Even with British sea power driven from the Mediterranean, Russia will not have access to the open sea until the fortress of Gibraltar is taken or neutralized. Directly opposite Gibraltar on the North African coast of Spanish Morocco, is the fortified city or Ceuta. The guns of Ceuta and the airfields of Spain already dominate the straits. To gain political control of Ceuta and, if possible, to oust the British from the Rock is therefore, one of the primary motives behind the present Soviet attempt to overthrow Franco and set up a Communist regime in Spain. This same military motive was behind the demands of the USSR for a voice in the administration of Tangier, the one Atlantic port in Spanish Morocco from which Ceuta can be successfully attacked.

Aspirations in Far East

In the Far East, Soviet strategic aims combine a continuation of Imperial Russian policy with larger aspirations made possible by the destruction of Japan. On her southern and southeastern frontiers in Asia, Russian penetration into China has been in progress for the past 20 years. The destruction of Japanese military power and the weakness of the Central Chinese government have now made possible an acceleration of this program. Chinese recognition of Outer Mongolia Republic, forced on Chungking by the Big Three at Potsdam, will lead directly to the inclusion of Tannutha and Inner Mongolia into the Union of Soviet Republics and to the eventual absorbtion of Sinkiang.

In addition to her occupation of Southern Sakalin and the Kurile Islands, Russia, by the acquisition of Port Arthur, has once more obtained a warm water naval base on the Pacific. In the Japanese-Russian War, Port Arthur fell because of its isolation. History has shown, therefore, that Port Arthur is of no military value unless Manchuria and the Manchurian railways can be held. Hence to the Soviet General Staff, control of Manchuria and the Manchurian railways must seem necessary to the re-establishment of Russian sea power in the Pacific. Conversely, it is to the interest of the Soviet General Staff to place every obstacle in the path of the acquisition by the United States of bases in Japan, on the mainland of China and in the Western Pacific area.

In the past, it has been the military power of Japan that has stood in the way of Russian expansion. In the past, American foreign policy has not hesitated to take advantage of this fact to further American interests in the Far East. To an already suspicious Soviet General Staff, Gen. MacArthur must appear, therefore, as the symbol of Yankee imperialism, bent upon the restoration of Japan as a tool of American diplomacy.

Army presents problem

The USSR has another military problem which cannot fail to effect the tempo of her foreign policy. Like the other nations which have just concluded the war with Germany, the Soviet Union is faced with tremendous problems of reconversion and reconstruction. Unlike the other nations, however, she is also faced with the problem of the newly acquired political power of an army which is challenging the heretofore undisputed authority of the Politburo, an army which she is economically unable to demobilize or to support. This purely domestic problem of the Red Army explains the Soviet reluctance to withdraw her troops from occupied territories where they are living off the land.

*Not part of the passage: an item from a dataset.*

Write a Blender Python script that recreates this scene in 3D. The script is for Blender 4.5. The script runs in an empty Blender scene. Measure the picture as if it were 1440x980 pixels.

Soviet military strategy is already crystal clear. Daily, from Iceland to Korea, we see its implimentation. The question uppermost in the mind of every American is: Will we have to fight Russia? If her strategy is purely defensive, the answer is no. In this case, once the security, real or imaginary, of the USSR is assured to the satisfaction of its leaders, the Soviet general staff will be willing to compromise. If, on the other hand, her military strategy is to be used as a springboard for aggression, war is inevitable.

The greatest danger to world peace lies in ignorance, suspicion and fear, a mental condition which could unwittingly plunge Russia and the world into a fresh catastrophe.